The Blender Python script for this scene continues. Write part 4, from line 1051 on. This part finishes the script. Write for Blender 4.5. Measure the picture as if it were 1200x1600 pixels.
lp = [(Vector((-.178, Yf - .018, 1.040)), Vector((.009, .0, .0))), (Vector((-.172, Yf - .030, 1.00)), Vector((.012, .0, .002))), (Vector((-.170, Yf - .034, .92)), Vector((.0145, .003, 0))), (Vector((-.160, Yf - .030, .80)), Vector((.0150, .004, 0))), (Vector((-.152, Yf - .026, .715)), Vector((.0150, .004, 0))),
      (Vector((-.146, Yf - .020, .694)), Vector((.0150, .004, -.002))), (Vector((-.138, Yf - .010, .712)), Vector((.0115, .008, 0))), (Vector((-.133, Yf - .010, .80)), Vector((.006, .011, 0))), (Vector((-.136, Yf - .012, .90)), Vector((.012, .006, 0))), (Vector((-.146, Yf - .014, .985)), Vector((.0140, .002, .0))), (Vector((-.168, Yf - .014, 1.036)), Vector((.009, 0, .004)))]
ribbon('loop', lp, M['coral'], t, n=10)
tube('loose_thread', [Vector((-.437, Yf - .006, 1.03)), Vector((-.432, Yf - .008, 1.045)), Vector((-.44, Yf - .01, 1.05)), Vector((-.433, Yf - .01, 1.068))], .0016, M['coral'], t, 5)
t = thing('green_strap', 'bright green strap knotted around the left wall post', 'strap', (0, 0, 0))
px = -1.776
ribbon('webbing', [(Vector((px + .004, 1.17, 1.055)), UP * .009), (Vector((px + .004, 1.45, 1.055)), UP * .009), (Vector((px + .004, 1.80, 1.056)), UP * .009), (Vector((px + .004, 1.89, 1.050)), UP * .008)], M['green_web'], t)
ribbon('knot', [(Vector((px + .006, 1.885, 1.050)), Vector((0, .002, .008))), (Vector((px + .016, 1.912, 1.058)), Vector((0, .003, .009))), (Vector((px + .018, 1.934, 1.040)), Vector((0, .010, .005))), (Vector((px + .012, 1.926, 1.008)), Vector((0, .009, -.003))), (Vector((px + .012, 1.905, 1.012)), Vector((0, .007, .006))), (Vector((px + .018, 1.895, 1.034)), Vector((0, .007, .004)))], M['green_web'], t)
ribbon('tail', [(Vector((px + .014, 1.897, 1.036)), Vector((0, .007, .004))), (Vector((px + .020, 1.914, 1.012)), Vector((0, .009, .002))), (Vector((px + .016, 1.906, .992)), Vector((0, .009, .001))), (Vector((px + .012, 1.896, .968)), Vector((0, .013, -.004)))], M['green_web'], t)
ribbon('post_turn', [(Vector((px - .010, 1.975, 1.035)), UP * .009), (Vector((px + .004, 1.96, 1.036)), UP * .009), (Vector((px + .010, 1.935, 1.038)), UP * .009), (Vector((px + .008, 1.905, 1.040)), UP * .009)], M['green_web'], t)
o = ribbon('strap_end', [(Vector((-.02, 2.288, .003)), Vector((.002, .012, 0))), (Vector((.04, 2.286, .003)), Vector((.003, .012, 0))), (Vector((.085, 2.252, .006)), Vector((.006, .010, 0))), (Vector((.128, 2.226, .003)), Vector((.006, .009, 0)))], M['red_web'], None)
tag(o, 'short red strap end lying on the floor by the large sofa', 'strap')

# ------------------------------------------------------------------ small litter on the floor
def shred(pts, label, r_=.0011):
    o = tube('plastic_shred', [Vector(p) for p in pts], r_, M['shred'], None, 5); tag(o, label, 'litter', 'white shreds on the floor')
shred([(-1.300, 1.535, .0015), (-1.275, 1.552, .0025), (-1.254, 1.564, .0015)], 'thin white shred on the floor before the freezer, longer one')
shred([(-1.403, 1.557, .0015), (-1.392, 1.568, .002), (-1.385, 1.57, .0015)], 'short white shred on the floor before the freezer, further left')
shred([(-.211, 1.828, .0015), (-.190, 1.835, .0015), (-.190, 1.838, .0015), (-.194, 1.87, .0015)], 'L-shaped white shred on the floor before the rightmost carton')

▸ **Exercise**: Repeat the data exactly. Leave nothing out.

▸ **Complete answer**:
The Blender Python script for this scene continues. Write part 4, from line 1051 on. This part finishes the script. Write for Blender 4.5. Measure the picture as if it were 1200x1600 pixels.
lp = [(Vector((-.178, Yf - .018, 1.040)), Vector((.009, .0, .0))), (Vector((-.172, Yf - .030, 1.00)), Vector((.012, .0, .002))), (Vector((-.170, Yf - .034, .92)), Vector((.0145, .003, 0))), (Vector((-.160, Yf - .030, .80)), Vector((.0150, .004, 0))), (Vector((-.152, Yf - .026, .715)), Vector((.0150, .004, 0))),
      (Vector((-.146, Yf - .020, .694)), Vector((.0150, .004, -.002))), (Vector((-.138, Yf - .010, .712)), Vector((.0115, .008, 0))), (Vector((-.133, Yf - .010, .80)), Vector((.006, .011, 0))), (Vector((-.136, Yf - .012, .90)), Vector((.012, .006, 0))), (Vector((-.146, Yf - .014, .985)), Vector((.0140, .002, .0))), (Vector((-.168, Yf - .014, 1.036)), Vector((.009, 0, .004)))]
ribbon('loop', lp, M['coral'], t, n=10)
tube('loose_thread', [Vector((-.437, Yf - .006, 1.03)), Vector((-.432, Yf - .008, 1.045)), Vector((-.44, Yf - .01, 1.05)), Vector((-.433, Yf - .01, 1.068))], .0016, M['coral'], t, 5)
t = thing('green_strap', 'bright green strap knotted around the left wall post', 'strap', (0, 0, 0))
px = -1.776
ribbon('webbing', [(Vector((px + .004, 1.17, 1.055)), UP * .009), (Vector((px + .004, 1.45, 1.055)), UP * .009), (Vector((px + .004, 1.80, 1.056)), UP * .009), (Vector((px + .004, 1.89, 1.050)), UP * .008)], M['green_web'], t)
ribbon('knot', [(Vector((px + .006, 1.885, 1.050)), Vector((0, .002, .008))), (Vector((px + .016, 1.912, 1.058)), Vector((0, .003, .009))), (Vector((px + .018, 1.934, 1.040)), Vector((0, .010, .005))), (Vector((px + .012, 1.926, 1.008)), Vector((0, .009, -.003))), (Vector((px + .012, 1.905, 1.012)), Vector((0, .007, .006))), (Vector((px + .018, 1.895, 1.034)), Vector((0, .007, .004)))], M['green_web'], t)
ribbon('tail', [(Vector((px + .014, 1.897, 1.036)), Vector((0, .007, .004))), (Vector((px + .020, 1.914, 1.012)), Vector((0, .009, .002))), (Vector((px + .016, 1.906, .992)), Vector((0, .009, .001))), (Vector((px + .012, 1.896, .968)), Vector((0, .013, -.004)))], M['green_web'], t)
ribbon('post_turn', [(Vector((px - .010, 1.975, 1.035)), UP * .009), (Vector((px + .004, 1.96, 1.036)), UP * .009), (Vector((px + .010, 1.935, 1.038)), UP * .009), (Vector((px + .008, 1.905, 1.040)), UP * .009)], M['green_web'], t)
o = ribbon('strap_end', [(Vector((-.02, 2.288, .003)), Vector((.002, .012, 0))), (Vector((.04, 2.286, .003)), Vector((.003, .012, 0))), (Vector((.085, 2.252, .006)), Vector((.006, .010, 0))), (Vector((.128, 2.226, .003)), Vector((.006, .009, 0)))], M['red_web'], None)
tag(o, 'short red strap end lying on the floor by the large sofa', 'strap')

# ------------------------------------------------------------------ small litter on the floor
def shred(pts, label, r_=.0011):
    o = tube('plastic_shred', [Vector(p) for p in pts], r_, M['shred'], None, 5); tag(o, label, 'litter', 'white shreds on the floor')
shred([(-1.300, 1.535, .0015), (-1.275, 1.552, .0025), (-1.254, 1.564, .0015)], 'thin white shred on the floor before the freezer, longer one')
shred([(-1.403, 1.557, .0015), (-1.392, 1.568, .002), (-1.385, 1.57, .0015)], 'short white shred on the floor before the freezer, further left')
shred([(-.211, 1.828, .0015), (-.190, 1.835, .0015), (-.190, 1.838, .0015), (-.194, 1.87, .0015)], 'L-shaped white shred on the floor before the rightmost carton')